Data segment ::
******************************

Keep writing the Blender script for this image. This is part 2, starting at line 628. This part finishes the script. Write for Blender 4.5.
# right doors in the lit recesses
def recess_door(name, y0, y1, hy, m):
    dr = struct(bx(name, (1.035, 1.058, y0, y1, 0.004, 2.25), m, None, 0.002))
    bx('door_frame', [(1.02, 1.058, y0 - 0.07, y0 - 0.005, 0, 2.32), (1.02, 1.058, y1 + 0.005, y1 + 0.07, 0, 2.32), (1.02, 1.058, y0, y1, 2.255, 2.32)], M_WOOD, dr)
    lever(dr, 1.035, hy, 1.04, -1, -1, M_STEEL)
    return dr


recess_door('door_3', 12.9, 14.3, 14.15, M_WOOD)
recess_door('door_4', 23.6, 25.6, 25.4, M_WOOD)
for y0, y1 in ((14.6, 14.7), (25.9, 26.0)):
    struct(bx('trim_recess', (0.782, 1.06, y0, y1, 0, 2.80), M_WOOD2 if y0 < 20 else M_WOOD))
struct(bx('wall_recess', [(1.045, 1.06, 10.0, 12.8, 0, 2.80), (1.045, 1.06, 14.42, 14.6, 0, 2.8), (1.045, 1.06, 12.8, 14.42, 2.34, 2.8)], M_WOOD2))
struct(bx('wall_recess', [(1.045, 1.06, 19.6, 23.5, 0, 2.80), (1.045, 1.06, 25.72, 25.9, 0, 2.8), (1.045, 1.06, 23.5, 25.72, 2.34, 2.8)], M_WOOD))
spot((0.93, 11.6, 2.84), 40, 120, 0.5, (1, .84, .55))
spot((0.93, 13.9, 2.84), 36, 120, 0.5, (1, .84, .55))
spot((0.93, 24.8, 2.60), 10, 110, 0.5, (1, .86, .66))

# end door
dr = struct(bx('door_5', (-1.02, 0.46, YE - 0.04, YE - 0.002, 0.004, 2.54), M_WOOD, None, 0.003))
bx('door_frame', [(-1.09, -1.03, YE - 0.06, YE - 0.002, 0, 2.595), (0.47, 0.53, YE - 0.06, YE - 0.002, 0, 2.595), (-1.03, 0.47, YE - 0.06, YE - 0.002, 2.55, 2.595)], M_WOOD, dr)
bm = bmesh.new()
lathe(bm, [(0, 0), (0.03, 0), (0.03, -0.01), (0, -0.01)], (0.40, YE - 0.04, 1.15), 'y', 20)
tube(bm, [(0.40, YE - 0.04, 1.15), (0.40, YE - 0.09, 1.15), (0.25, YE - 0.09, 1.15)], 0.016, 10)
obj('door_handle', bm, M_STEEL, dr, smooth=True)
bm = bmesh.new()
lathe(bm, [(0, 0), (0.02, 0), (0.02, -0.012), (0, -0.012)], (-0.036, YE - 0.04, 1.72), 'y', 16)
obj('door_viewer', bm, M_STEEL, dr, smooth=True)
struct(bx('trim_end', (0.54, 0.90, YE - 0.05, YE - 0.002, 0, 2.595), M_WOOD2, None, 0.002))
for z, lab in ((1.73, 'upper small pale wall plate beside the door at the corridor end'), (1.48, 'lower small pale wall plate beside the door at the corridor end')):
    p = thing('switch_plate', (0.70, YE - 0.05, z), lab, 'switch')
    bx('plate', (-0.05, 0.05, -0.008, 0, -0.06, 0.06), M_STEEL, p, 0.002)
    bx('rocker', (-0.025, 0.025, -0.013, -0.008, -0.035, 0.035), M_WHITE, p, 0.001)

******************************

Type out the whole listing above again, exactly as it stands.

Keep writing the Blender script for this image. This is part 2, starting at line 628. This part finishes the script. Write for Blender 4.5.
# right doors in the lit recesses
def recess_door(name, y0, y1, hy, m):
    dr = struct(bx(name, (1.035, 1.058, y0, y1, 0.004, 2.25), m, None, 0.002))
    bx('door_frame', [(1.02, 1.058, y0 - 0.07, y0 - 0.005, 0, 2.32), (1.02, 1.058, y1 + 0.005, y1 + 0.07, 0, 2.32), (1.02, 1.058, y0, y1, 2.255, 2.32)], M_WOOD, dr)
    lever(dr, 1.035, hy, 1.04, -1, -1, M_STEEL)
    return dr


recess_door('door_3', 12.9, 14.3, 14.15, M_WOOD)
recess_door('door_4', 23.6, 25.6, 25.4, M_WOOD)
for y0, y1 in ((14.6, 14.7), (25.9, 26.0)):
    struct(bx('trim_recess', (0.782, 1.06, y0, y1, 0, 2.80), M_WOOD2 if y0 < 20 else M_WOOD))
struct(bx('wall_recess', [(1.045, 1.06, 10.0, 12.8, 0, 2.80), (1.045, 1.06, 14.42, 14.6, 0, 2.8), (1.045, 1.06, 12.8, 14.42, 2.34, 2.8)], M_WOOD2))
struct(bx('wall_recess', [(1.045, 1.06, 19.6, 23.5, 0, 2.80), (1.045, 1.06, 25.72, 25.9, 0, 2.8), (1.045, 1.06, 23.5, 25.72, 2.34, 2.8)], M_WOOD))
spot((0.93, 11.6, 2.84), 40, 120, 0.5, (1, .84, .55))
spot((0.93, 13.9, 2.84), 36, 120, 0.5, (1, .84, .55))
spot((0.93, 24.8, 2.60), 10, 110, 0.5, (1, .86, .66))

# end door
dr = struct(bx('door_5', (-1.02, 0.46, YE - 0.04, YE - 0.002, 0.004, 2.54), M_WOOD, None, 0.003))
bx('door_frame', [(-1.09, -1.03, YE - 0.06, YE - 0.002, 0, 2.595), (0.47, 0.53, YE - 0.06, YE - 0.002, 0, 2.595), (-1.03, 0.47, YE - 0.06, YE - 0.002, 2.55, 2.595)], M_WOOD, dr)
bm = bmesh.new()
lathe(bm, [(0, 0), (0.03, 0), (0.03, -0.01), (0, -0.01)], (0.40, YE - 0.04, 1.15), 'y', 20)
tube(bm, [(0.40, YE - 0.04, 1.15), (0.40, YE - 0.09, 1.15), (0.25, YE - 0.09, 1.15)], 0.016, 10)
obj('door_handle', bm, M_STEEL, dr, smooth=True)
bm = bmesh.new()
lathe(bm, [(0, 0), (0.02, 0), (0.02, -0.012), (0, -0.012)], (-0.036, YE - 0.04, 1.72), 'y', 16)
obj('door_viewer', bm, M_STEEL, dr, smooth=True)
struct(bx('trim_end', (0.54, 0.90, YE - 0.05, YE - 0.002, 0, 2.595), M_WOOD2, None, 0.002))
for z, lab in ((1.73, 'upper small pale wall plate beside the door at the corridor end'), (1.48, 'lower small pale wall plate beside the door at the corridor end')):
    p = thing('switch_plate', (0.70, YE - 0.05, z), lab, 'switch')
    bx('plate', (-0.05, 0.05, -0.008, 0, -0.06, 0.06), M_STEEL, p, 0.002)
    bx('rocker', (-0.025, 0.025, -0.013, -0.008, -0.035, 0.035), M_WHITE, p, 0.001)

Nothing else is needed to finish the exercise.